Senator Inhofe. All right. Let's see. Dr. Mann, since you have characterized your colleagues there in several different ways as nonsense, illegitimate, and inexperienced, let me ask you if you would use the same characterization of another person that I quoted on the floor yesterday. I would like to call your attention to the recent op/ed in the Washington Post by Dr. James Schlesinger, who was Energy Secretary under President Carter. In it, he wrote, "There is an idea among the public that the science is settled. That remains far from the truth." He has also acknowledged the Medieval Warming Period and the Little Ice Age. Do you question the scientific integrity of Dr. Schlesinger?

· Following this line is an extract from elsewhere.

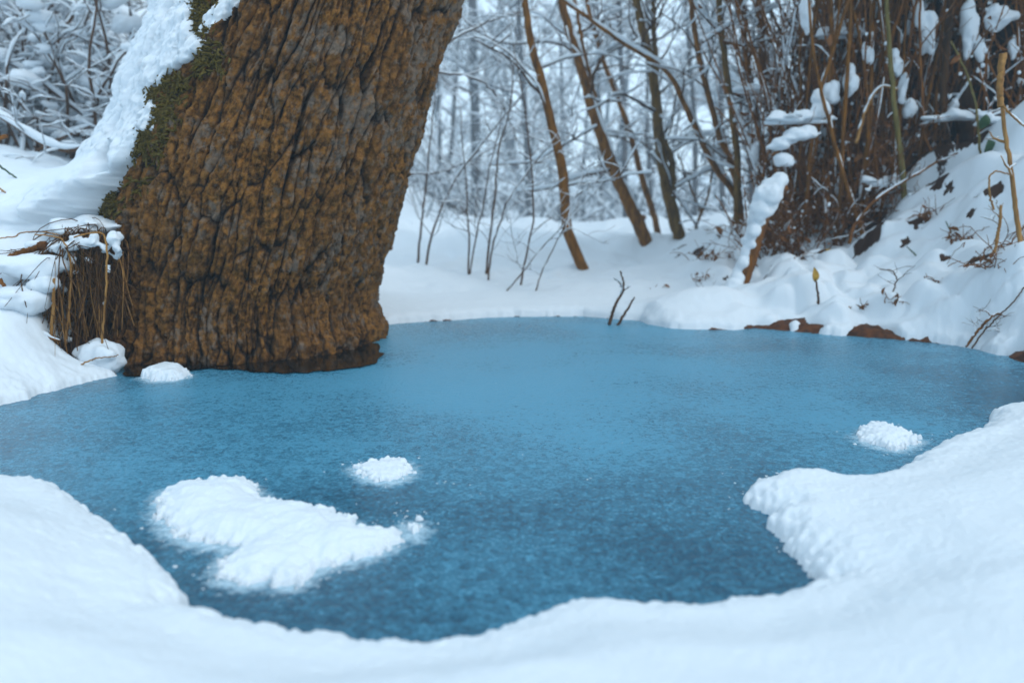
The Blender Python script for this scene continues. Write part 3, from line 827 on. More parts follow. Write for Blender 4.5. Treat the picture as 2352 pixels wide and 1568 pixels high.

Dr. Mann. I do not think I have questioned scientific integrity. I have questioned scientific expertise in the case of Drs. Willie Soon and David Legates with regard to issues of paleoclimate. As far as Schlesinger is concerned, I am not familiar with any peer-reviewed work that he has submitted to the scientific literature, so I would not be able to evaluate his comments in a similar way. If I could clarify one...

Senator Inhofe. Okay. Well, you can't because there isn't time. I am going to stay within my time frame and I want to get to questions so others will have plenty of opportunity to respond to questions I am sure.

WORD document U.S. Senate, 8/29/2003 Committee on Environment and Public Works

Saturday, May 15, 2004

Vonnegut

Kurt Vonnegut suggests a cold turkey approach to ridding ourselves of oil addiction.

Links: Truth Out | Common Dreams

Many literary critics dismiss Vonegut as a naive philosopher who appeals mainly to young college age readers (... I did read his stuff during that time in my life) but he has experienced enough horrors in his life to deserve credibility.

Rationale

This project will save thoughts on the pending
worldwide energy transition. We know three things
will happen in sequence.

1. Conventional oil reserves will peak.

2. Conventional oil reserves will decline.

3. Extraction and use of oil will become counter-productive.

The dates of these occurrences remain unknown.